** Data for processing **
#####

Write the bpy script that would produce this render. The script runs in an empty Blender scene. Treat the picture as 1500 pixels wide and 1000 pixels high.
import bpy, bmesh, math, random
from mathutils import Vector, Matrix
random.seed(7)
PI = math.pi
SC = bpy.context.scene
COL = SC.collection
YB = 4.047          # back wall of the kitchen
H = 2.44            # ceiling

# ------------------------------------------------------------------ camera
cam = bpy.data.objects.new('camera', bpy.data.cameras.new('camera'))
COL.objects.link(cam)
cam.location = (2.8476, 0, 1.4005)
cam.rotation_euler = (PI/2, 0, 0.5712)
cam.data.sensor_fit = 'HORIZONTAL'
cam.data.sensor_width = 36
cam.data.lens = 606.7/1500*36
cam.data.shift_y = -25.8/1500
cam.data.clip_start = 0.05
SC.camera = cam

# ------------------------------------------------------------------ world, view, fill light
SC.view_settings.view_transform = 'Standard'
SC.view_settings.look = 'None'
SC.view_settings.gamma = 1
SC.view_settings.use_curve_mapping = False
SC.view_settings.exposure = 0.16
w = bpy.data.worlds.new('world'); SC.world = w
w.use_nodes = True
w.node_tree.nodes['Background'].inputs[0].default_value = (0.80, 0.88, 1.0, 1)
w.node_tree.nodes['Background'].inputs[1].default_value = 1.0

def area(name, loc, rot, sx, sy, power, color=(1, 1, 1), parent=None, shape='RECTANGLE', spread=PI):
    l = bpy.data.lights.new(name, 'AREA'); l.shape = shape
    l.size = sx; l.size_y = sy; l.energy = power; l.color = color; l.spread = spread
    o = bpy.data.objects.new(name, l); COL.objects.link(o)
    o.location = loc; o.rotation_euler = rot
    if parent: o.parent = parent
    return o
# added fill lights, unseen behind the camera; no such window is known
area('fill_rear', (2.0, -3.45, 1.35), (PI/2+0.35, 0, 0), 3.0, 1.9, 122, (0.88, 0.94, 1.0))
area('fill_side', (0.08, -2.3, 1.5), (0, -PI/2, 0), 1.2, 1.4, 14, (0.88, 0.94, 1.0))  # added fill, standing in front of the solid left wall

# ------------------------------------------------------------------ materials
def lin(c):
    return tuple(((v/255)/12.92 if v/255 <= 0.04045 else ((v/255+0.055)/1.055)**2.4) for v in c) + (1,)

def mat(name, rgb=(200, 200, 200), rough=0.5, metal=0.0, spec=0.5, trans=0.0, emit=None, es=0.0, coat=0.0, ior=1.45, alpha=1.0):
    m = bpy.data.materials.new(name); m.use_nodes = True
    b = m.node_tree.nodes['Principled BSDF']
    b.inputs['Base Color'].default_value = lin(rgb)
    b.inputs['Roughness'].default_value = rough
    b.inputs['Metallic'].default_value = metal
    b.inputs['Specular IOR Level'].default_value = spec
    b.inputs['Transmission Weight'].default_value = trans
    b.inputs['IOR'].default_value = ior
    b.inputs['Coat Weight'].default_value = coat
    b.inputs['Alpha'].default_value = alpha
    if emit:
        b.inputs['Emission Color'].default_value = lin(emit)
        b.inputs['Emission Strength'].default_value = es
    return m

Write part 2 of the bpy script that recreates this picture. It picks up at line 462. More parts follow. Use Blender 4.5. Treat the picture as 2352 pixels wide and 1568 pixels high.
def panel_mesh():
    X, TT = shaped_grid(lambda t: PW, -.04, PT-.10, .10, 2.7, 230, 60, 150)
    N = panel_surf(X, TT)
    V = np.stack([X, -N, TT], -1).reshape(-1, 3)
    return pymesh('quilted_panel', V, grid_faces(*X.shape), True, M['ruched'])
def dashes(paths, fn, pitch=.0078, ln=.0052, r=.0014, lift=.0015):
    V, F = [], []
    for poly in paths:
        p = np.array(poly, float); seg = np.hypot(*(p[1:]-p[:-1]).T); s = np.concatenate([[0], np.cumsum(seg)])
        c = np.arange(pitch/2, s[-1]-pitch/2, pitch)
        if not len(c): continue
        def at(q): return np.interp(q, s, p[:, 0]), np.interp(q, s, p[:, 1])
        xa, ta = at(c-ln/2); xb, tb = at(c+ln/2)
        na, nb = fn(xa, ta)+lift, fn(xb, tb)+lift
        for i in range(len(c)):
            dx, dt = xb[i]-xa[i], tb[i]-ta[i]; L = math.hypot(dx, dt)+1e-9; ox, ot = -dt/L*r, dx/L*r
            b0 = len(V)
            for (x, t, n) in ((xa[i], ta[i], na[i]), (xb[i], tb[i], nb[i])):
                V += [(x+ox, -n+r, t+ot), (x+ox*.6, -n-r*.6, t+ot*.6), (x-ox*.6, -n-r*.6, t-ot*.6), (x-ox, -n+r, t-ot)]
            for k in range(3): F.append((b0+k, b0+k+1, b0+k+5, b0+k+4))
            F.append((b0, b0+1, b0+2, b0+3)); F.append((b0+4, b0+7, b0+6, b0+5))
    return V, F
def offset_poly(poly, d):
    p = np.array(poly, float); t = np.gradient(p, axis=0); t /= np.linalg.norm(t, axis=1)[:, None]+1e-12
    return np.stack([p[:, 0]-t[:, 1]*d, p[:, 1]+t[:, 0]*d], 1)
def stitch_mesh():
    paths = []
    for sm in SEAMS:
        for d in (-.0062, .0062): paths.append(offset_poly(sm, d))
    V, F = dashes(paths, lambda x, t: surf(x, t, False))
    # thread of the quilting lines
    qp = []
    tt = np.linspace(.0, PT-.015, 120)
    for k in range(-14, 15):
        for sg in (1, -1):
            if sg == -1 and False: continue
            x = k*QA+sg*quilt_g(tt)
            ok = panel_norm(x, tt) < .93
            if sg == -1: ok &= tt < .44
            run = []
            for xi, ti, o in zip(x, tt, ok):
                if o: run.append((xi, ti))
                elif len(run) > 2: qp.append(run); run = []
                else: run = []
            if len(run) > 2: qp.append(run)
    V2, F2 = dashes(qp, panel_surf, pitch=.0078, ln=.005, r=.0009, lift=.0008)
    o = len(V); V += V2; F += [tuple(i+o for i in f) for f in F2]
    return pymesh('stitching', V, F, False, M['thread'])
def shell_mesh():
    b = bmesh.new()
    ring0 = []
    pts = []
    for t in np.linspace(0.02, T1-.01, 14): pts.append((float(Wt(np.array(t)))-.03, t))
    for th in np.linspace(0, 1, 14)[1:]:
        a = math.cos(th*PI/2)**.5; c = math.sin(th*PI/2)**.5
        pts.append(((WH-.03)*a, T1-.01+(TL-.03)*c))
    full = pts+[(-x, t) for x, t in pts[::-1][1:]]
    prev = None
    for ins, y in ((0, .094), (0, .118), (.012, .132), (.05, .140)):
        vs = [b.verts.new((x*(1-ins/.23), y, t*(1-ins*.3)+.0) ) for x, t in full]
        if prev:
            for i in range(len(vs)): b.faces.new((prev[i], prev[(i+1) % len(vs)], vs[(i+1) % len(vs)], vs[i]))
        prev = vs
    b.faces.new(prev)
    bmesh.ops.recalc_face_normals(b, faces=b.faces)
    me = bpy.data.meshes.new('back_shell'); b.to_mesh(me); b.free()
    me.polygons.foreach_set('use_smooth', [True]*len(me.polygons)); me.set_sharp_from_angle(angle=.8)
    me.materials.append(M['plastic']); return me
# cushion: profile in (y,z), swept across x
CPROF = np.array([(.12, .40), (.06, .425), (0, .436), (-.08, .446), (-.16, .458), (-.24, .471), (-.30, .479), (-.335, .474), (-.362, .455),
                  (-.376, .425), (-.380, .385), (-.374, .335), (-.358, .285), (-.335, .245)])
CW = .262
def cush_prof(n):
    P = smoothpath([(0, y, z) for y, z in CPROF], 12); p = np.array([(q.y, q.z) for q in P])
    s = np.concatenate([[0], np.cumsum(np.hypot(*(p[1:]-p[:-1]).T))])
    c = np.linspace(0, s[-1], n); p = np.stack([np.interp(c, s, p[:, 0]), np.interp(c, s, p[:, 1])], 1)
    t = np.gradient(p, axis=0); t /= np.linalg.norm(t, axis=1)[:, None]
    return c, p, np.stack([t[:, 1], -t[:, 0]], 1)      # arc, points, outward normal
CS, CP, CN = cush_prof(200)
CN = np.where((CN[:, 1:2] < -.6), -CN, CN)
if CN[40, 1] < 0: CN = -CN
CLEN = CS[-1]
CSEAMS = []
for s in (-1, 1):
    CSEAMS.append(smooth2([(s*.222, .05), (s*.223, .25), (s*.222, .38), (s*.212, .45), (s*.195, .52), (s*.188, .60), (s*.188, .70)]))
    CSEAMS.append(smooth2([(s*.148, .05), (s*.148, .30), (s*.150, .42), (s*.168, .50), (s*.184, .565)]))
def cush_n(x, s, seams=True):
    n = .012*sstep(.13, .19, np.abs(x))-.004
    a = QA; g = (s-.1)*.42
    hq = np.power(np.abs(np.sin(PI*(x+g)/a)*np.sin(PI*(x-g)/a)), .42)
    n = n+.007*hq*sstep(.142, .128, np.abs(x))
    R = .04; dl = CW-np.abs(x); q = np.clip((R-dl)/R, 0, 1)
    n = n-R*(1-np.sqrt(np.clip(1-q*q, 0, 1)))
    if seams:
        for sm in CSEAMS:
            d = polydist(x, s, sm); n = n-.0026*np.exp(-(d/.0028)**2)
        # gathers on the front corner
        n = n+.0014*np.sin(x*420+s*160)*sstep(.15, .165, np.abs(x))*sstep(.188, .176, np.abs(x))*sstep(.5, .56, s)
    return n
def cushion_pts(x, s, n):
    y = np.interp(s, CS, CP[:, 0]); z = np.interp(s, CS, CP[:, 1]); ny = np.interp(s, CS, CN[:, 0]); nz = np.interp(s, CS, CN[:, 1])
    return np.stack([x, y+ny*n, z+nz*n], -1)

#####

** What you should do **
Output only the lines from the top of the entries through the one holding "SC.camera = cam", copied exactly.

** Reply **
Write the bpy script that would produce this render. The script runs in an empty Blender scene. Treat the picture as 1500 pixels wide and 1000 pixels high.
import bpy, bmesh, math, random
from mathutils import Vector, Matrix
random.seed(7)
PI = math.pi
SC = bpy.context.scene
COL = SC.collection
YB = 4.047          # back wall of the kitchen
H = 2.44            # ceiling

# ------------------------------------------------------------------ camera
cam = bpy.data.objects.new('camera', bpy.data.cameras.new('camera'))
COL.objects.link(cam)
cam.location = (2.8476, 0, 1.4005)
cam.rotation_euler = (PI/2, 0, 0.5712)
cam.data.sensor_fit = 'HORIZONTAL'
cam.data.sensor_width = 36
cam.data.lens = 606.7/1500*36
cam.data.shift_y = -25.8/1500
cam.data.clip_start = 0.05
SC.camera = cam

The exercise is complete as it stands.